At 25-10 down at halftime, Wellington had to assert themselves. They did - and the Northland passes, previously immaculately accurate, started to go astray as Wellington put more pressure on at the breakdown and with the ball in hand.
Big winger Julian Savea scored after good work by halfback Alby Mathewson - but it had nothing on the next one.
Wellington counter-attacked from a Northland counter-attack, first five-eighths Fili Fa'atonu dinked and ducked past three tacklers and strong running from Jeremy Thrush and Hosea Gear saw Vito worked into space to sprint-finish a superb try that flowed over 80m.

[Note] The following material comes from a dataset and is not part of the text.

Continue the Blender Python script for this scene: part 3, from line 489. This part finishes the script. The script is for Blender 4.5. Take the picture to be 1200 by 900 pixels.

It was 24-25 and Wellington were beginning to squeeze the Taniwha, with Vito, Gear, Savea, and Alapati Leuia all prominent. Fa'atonu probed and directed with pinpoint kicks. Ranger ran one back, produced a ludicrously dangerous backhand offload from a tackle - and another sweeping Northland raid ended in a penalty to Munro. At 24-28, they had to hold on but desperate defence wasn't enough to stop prop John Schwalger from driving over. Even then, Northland could have snatched it. Their final raid, that late penalty; and the decision to kick for goal.
If only they'd reached for the saxophone instead of playing it safe with the harmonica.
Wellington 31 (S. Treeby, V. Vito 2, J. Savea, J. Schwalger tries; F. Fili 3 con), Northland 28 (A. Bancroft, D. Budd 2 tries; L. Munro 2 con, 3 pen). Halftime: 10-25.